• Stated exercise:
Print the entire listing. Each line must match the original exactly.

• Given material:
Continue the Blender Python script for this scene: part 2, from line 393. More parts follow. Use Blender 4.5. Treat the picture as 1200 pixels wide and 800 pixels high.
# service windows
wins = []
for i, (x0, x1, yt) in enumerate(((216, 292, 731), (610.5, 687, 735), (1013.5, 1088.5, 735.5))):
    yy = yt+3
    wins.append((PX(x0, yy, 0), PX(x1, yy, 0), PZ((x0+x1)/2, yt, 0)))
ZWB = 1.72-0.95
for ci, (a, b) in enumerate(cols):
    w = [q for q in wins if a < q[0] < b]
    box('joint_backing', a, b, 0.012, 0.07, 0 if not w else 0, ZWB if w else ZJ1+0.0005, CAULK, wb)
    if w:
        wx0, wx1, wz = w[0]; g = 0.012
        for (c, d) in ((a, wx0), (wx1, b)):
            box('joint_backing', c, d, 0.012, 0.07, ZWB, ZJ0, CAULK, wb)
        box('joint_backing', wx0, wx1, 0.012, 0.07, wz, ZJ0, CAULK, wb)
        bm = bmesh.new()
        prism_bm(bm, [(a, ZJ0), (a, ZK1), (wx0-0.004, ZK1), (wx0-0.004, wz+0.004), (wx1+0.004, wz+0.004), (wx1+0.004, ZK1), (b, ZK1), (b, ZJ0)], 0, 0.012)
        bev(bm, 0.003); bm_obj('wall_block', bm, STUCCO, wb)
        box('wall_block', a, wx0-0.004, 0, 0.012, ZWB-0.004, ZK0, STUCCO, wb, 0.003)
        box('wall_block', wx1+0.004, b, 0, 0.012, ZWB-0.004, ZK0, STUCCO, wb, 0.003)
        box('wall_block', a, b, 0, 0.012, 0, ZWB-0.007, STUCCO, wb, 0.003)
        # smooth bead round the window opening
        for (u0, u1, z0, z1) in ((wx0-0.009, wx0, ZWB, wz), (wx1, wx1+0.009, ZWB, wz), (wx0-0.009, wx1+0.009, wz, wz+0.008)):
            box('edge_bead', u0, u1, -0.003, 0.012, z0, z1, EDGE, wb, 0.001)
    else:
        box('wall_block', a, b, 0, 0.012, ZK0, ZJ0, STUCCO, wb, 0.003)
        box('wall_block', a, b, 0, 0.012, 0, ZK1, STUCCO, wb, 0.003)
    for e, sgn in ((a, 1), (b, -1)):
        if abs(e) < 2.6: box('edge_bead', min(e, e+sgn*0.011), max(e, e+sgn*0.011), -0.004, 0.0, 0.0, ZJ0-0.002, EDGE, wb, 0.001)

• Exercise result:
Continue the Blender Python script for this scene: part 2, from line 393. More parts follow. Use Blender 4.5. Treat the picture as 1200 pixels wide and 800 pixels high.
# service windows
wins = []
for i, (x0, x1, yt) in enumerate(((216, 292, 731), (610.5, 687, 735), (1013.5, 1088.5, 735.5))):
    yy = yt+3
    wins.append((PX(x0, yy, 0), PX(x1, yy, 0), PZ((x0+x1)/2, yt, 0)))
ZWB = 1.72-0.95
for ci, (a, b) in enumerate(cols):
    w = [q for q in wins if a < q[0] < b]
    box('joint_backing', a, b, 0.012, 0.07, 0 if not w else 0, ZWB if w else ZJ1+0.0005, CAULK, wb)
    if w:
        wx0, wx1, wz = w[0]; g = 0.012
        for (c, d) in ((a, wx0), (wx1, b)):
            box('joint_backing', c, d, 0.012, 0.07, ZWB, ZJ0, CAULK, wb)
        box('joint_backing', wx0, wx1, 0.012, 0.07, wz, ZJ0, CAULK, wb)
        bm = bmesh.new()
        prism_bm(bm, [(a, ZJ0), (a, ZK1), (wx0-0.004, ZK1), (wx0-0.004, wz+0.004), (wx1+0.004, wz+0.004), (wx1+0.004, ZK1), (b, ZK1), (b, ZJ0)], 0, 0.012)
        bev(bm, 0.003); bm_obj('wall_block', bm, STUCCO, wb)
        box('wall_block', a, wx0-0.004, 0, 0.012, ZWB-0.004, ZK0, STUCCO, wb, 0.003)
        box('wall_block', wx1+0.004, b, 0, 0.012, ZWB-0.004, ZK0, STUCCO, wb, 0.003)
        box('wall_block', a, b, 0, 0.012, 0, ZWB-0.007, STUCCO, wb, 0.003)
        # smooth bead round the window opening
        for (u0, u1, z0, z1) in ((wx0-0.009, wx0, ZWB, wz), (wx1, wx1+0.009, ZWB, wz), (wx0-0.009, wx1+0.009, wz, wz+0.008)):
            box('edge_bead', u0, u1, -0.003, 0.012, z0, z1, EDGE, wb, 0.001)
    else:
        box('wall_block', a, b, 0, 0.012, ZK0, ZJ0, STUCCO, wb, 0.003)
        box('wall_block', a, b, 0, 0.012, 0, ZK1, STUCCO, wb, 0.003)
    for e, sgn in ((a, 1), (b, -1)):
        if abs(e) < 2.6: box('edge_bead', min(e, e+sgn*0.011), max(e, e+sgn*0.011), -0.004, 0.0, 0.0, ZJ0-0.002, EDGE, wb, 0.001)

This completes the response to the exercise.